Here it is, in its non-useful form.

Non-funtional built in grill thingy

Looking down into the non-functional outdoor grill thingy

So, if anyone has any idea how to make this thing useful as a real smoker, that would rock.  If that isn’t possible, I would like it to be at least a functional grill, if possible.

 

4 Responses to “Backyard Built-in Smoker Project”

  1. Marc O. Says:

    Hmm, that’s the sort of thing – were it in my yard – I’d be all over and would have solutions for.

    I suspect you could have some iron cut and welded to seal off the the front and top. The pieces you insert would have to draft enough air to keep a low fire (coals) going. But not let all the smoke escape, either.

    In any event, it would be fun to experiment with.

    Either that or knock it out and use the bricks for a walkway. 😀

    • I guess the front would have to have doors to open to put the wood in? I thought about having a domed top made, but don’t know if that would work.
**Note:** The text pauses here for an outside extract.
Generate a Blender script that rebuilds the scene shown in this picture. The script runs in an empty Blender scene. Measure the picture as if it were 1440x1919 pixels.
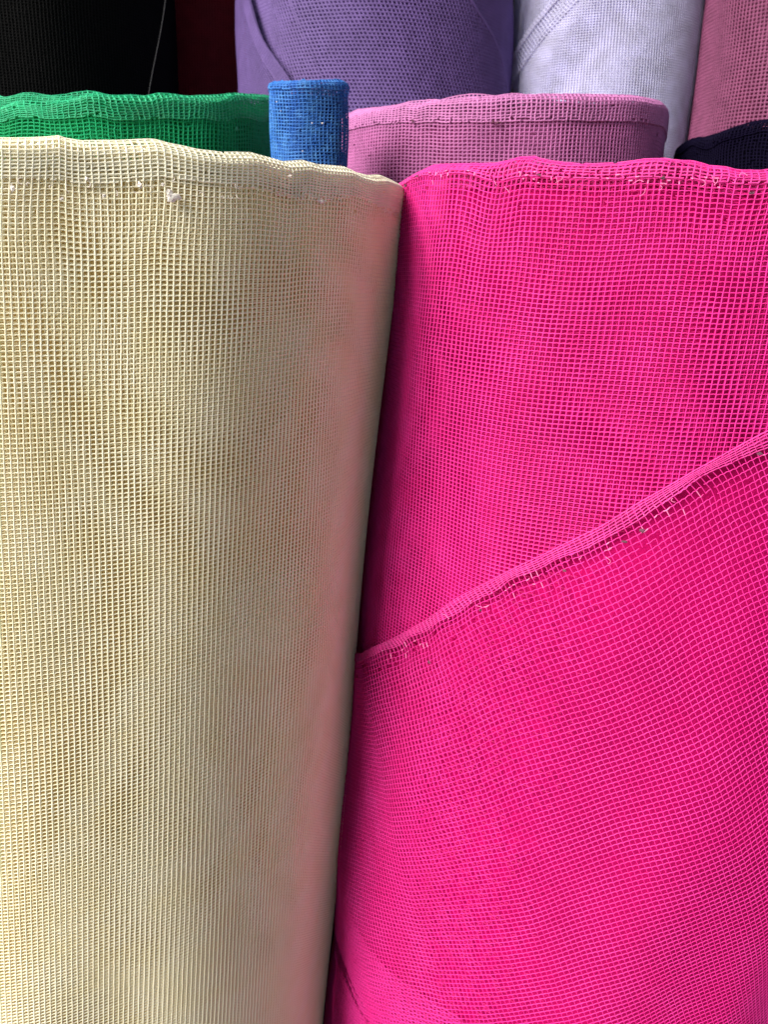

I think the floor needs to be raised as well. After seeing all of the really cool smokers at Magnum Custom Trailer last week (3 trips with a friend), I’m pretty set on a wood smoker. My propane smoker uses little wood chips, and I’d like to use firewood and not have to tend to it as often.

  2. Warren Says:

    I’m not an expert, but from my understanding you’ll want 2 chambers: a firebox & a smoking chamber. Unlike in a gas smoker having a wood fire underneath the food will be too hot. BTW, the interior looks like it’s lined with firebrick so I keep wanting to suspect it was some sort of kiln.

    I did a quick google and found this:

    http://www.barbecuenews.com/forum/topic.asp?ARCHIVE=true&TOPIC_ID=16229
    http://s189.photobucket.com/albums/z77/grantime/

    So it looks like it wouldn’t be too difficult to convert into a wood smoker.

    A domed top should be fine physics-wise, but it looks like there should be enough clearance for laying things flat which works fine since the smoke will be moving horizontally towards the chimney. If the fluid dynamics end up being that not enough smoke is travelling under the domed top that could be remedied by raising the opening to the chimney by removing bricks at the bottom of the chimney.

    Since hot smoking is a convection process raising the floor would help in that it reduces the volume of air that needs to be heated, but I think the main benefits revolve around grease clean up.

    • Warren, thanks so much for this reply! Very useful. I think you are right about a flat top instead of a domed one. The link you sent was super helpful too. Thanks very much, I’ve got some thinking to do. I don’t know what this was built to be, but my parents live up the street in a house about the same age, and there is an identical one in their back yard, so it must have been a trend in the 50’s.